The decision, written by Justice Sonia Sotomayor in a 14-page opinion, found that Enbridge waited 887 days after receiving Nessel’s initial complaint before requesting removal to federal court. The company’s 30-day deadline had long passed. That’s not a close call.

The ruling doesn’t shut down the 645-mile pipeline itself. It doesn’t even resolve the underlying question of whether Line 5 should keep operating. What it does is hand Nessel the courtroom she wanted, setting the stage for a state-level fight over a pipeline that carries up to 23 million gallons of crude oil and natural gas liquids through the Straits of Mackinac every single day.

What Line 5 Actually Does

The pipeline runs from northwestern Wisconsin into Sarnia, Ontario, cutting through Michigan’s Upper Peninsula along the way. The most contested stretch is a four-mile segment of dual pipelines running through the Straits of Mackinac, where Lake Huron and Lake Michigan meet. Nessel has called it a “ticking time bomb” for the Great Lakes, and tribal nations have fought its continued operation for years.

Bay Mills Indian Community President Whitney Gravelle welcomed Wednesday’s ruling directly. “Today’s decision honors the truth that the Straits of Mackinac are not a bargaining chip and reaffirms what Tribal Nations have always known. We have the right and the responsibility to protect the Great Lakes,” Gravelle said in a statement. “The Supreme Court saw through Enbridge’s delay tactics and upheld the rule of law. This is a victory for our waters, our treaty rights, and the next seven generations who depend on the Great Lakes for life itself.”
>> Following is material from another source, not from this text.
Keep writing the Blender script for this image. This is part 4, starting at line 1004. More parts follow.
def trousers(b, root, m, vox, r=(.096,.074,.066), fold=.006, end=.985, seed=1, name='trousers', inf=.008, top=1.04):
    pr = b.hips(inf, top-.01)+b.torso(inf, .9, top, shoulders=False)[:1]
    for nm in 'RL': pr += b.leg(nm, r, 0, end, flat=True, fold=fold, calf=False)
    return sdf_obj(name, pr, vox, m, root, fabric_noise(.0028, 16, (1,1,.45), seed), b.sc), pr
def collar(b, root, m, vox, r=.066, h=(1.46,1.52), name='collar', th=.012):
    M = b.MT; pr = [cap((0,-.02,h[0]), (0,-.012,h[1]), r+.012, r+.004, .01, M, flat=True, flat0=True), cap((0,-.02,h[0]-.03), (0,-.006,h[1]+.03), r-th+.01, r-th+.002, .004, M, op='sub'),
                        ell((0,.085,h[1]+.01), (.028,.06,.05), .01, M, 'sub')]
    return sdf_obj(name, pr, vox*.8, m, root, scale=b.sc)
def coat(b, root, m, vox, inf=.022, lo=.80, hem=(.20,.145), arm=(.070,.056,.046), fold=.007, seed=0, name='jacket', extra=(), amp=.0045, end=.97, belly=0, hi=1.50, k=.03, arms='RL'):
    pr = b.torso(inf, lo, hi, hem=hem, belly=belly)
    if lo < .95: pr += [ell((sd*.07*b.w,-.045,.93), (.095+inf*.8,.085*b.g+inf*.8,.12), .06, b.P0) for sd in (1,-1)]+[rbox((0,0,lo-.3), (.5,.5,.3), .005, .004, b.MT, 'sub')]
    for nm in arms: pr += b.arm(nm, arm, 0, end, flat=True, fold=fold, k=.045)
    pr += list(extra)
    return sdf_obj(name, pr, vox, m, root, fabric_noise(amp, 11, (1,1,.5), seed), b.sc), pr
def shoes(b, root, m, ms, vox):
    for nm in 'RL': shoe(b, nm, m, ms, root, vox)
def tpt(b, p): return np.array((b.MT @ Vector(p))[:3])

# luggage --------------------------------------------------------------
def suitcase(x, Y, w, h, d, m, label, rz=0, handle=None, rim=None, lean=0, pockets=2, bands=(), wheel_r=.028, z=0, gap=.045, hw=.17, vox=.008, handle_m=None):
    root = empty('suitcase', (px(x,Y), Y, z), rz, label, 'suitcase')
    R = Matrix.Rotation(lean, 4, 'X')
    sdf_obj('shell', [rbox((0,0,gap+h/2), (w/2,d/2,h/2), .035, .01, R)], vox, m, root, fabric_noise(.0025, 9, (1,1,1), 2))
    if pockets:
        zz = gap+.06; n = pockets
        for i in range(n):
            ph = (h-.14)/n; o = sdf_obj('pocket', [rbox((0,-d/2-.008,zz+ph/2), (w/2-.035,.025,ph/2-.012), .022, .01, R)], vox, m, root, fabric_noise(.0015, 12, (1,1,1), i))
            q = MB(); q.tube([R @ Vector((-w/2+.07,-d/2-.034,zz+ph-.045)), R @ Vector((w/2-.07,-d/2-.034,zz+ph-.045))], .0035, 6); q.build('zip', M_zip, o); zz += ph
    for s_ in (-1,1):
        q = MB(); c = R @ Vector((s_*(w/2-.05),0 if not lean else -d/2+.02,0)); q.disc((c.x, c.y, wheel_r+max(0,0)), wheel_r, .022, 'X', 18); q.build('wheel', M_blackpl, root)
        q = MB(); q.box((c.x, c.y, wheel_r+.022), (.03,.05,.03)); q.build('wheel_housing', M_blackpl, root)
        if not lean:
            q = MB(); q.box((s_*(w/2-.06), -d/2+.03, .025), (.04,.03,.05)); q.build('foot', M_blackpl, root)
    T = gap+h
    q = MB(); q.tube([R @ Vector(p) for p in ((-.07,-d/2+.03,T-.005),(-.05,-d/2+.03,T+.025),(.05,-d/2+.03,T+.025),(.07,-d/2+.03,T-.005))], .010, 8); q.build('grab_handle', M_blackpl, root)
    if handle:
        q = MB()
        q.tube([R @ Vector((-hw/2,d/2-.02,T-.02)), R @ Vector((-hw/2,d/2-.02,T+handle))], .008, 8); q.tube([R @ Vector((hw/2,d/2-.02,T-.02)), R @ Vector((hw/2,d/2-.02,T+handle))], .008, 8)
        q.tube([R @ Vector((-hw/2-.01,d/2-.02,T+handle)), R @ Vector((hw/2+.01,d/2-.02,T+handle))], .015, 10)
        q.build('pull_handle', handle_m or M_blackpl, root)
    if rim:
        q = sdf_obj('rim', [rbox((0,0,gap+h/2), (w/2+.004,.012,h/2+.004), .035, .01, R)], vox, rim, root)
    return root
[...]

Enbridge isn’t reading it the same way. Spokesperson Ryan Duffy said in an emailed statement that the underlying safety picture hasn’t changed. “Setting aside the procedural decision, the fact remains that the safety of Line 5 is regulated exclusively by the Pipeline and Hazardous Materials Safety Administration,” Duffy said, adding that the agency hasn’t identified any safety issues that would warrant shutdown.

The Whitmer Easement Fight Complicates Everything

Wednesday’s ruling lands in the middle of a separate and still-unresolved legal fight. Nessel’s case is currently stayed, waiting on the outcome of a challenge Enbridge filed against Gov. Gretchen Whitmer and the director of the Michigan Department of Natural Resources after they revoked the company’s easement to operate Line 5 in the Straits.
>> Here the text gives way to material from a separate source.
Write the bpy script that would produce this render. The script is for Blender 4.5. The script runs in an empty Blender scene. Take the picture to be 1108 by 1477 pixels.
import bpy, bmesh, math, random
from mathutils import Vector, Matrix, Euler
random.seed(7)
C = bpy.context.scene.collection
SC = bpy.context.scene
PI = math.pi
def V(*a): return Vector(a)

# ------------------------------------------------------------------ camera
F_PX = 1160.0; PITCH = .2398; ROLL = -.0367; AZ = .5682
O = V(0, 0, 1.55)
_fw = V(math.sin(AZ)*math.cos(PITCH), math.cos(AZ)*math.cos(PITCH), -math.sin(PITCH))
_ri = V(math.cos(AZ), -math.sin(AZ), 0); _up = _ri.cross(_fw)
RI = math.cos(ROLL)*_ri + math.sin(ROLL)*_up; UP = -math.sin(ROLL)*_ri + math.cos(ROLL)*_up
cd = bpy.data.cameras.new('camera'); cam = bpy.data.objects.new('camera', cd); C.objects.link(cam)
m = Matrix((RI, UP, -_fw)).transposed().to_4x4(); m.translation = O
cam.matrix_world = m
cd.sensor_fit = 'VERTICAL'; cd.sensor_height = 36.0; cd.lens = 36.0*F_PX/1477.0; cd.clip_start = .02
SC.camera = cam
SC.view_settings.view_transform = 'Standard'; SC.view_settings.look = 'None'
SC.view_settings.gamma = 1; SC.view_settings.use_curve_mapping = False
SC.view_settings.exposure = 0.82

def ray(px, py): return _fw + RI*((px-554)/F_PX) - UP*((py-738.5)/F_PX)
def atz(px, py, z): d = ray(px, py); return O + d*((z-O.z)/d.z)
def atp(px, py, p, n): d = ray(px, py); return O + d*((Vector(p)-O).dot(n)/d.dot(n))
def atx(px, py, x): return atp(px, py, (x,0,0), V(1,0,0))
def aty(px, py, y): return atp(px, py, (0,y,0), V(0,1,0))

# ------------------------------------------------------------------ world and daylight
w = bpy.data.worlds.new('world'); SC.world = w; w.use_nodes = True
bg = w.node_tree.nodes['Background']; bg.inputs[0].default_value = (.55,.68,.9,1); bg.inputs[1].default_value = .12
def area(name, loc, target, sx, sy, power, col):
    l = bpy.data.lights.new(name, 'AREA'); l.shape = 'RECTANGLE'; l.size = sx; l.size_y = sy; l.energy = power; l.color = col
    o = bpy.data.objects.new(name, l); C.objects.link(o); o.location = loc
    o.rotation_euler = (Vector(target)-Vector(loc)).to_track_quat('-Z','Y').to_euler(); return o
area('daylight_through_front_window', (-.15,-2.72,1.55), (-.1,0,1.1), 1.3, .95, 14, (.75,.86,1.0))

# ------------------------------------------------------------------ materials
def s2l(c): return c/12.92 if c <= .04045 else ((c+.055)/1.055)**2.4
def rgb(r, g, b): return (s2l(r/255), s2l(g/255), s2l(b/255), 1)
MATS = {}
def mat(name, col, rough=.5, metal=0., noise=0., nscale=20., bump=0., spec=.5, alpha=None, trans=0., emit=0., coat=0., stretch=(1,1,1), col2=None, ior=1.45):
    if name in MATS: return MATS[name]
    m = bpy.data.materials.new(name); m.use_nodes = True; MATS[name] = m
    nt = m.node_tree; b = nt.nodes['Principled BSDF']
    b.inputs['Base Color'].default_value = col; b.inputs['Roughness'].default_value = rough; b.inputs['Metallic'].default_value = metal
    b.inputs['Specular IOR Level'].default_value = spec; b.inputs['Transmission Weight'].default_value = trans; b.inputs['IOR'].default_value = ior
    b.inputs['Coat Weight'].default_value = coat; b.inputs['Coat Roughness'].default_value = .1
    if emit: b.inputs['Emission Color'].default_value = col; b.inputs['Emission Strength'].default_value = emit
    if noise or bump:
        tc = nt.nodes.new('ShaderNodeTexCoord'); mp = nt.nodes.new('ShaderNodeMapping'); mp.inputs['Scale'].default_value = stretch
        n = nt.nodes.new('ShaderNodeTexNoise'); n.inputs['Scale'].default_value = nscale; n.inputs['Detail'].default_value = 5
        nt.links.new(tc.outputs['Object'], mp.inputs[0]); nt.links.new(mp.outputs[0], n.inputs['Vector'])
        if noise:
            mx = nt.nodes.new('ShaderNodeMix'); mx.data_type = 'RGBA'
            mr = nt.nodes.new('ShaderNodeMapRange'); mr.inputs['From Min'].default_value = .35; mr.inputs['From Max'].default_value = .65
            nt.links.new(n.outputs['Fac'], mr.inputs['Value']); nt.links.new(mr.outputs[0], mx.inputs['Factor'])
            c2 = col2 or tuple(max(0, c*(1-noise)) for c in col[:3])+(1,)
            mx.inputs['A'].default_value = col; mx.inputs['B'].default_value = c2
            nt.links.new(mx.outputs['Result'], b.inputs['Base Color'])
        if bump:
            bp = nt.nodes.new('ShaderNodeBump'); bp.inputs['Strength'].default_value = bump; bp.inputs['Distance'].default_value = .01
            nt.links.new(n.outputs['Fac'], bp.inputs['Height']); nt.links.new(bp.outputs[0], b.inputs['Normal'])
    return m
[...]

The Michigan Advance reported that the United States District Court for the Western District of Michigan ruled in December that the easement revocation was unenforceable. The court found that the Pipeline Safety Act of 1992 preempts states from placing safety regulations on interstate pipelines. Whitmer has appealed that ruling.

That appeal is the key thing to watch right now. If the appeals court sides with Enbridge and upholds the Western District’s December ruling, the state’s ability to force any action on Line 5 narrows considerably, regardless of what happens in Nessel’s case. If Whitmer wins on appeal, the easement revocation stands and Enbridge’s authorization to operate through the Straits could be pulled.

What This Means for the Great Lakes

The stakes for Michigan are not abstract. The Straits of Mackinac sit at the heart of the Great Lakes watershed, which holds roughly 20% of the world’s surface fresh water. A spill at that four-mile stretch would threaten drinking water for millions of people across Michigan and the broader region.

Enbridge argues its pipeline is safe and federally regulated to a standard that makes state intervention unnecessary. Tribal nations and environmental groups say the company has spent years running out the clock rather than addressing the risk. Wednesday’s Supreme Court ruling, unanimous across all nine justices, suggests at least one delay tactic has run its course.

Nessel’s case now waits in state court while the Whitmer appeal works through the federal system. Both proceedings carry significant consequences for what happens to Line 5 in the Straits, and Michigan communities on both peninsulas will be watching the appeals court’s next move closely.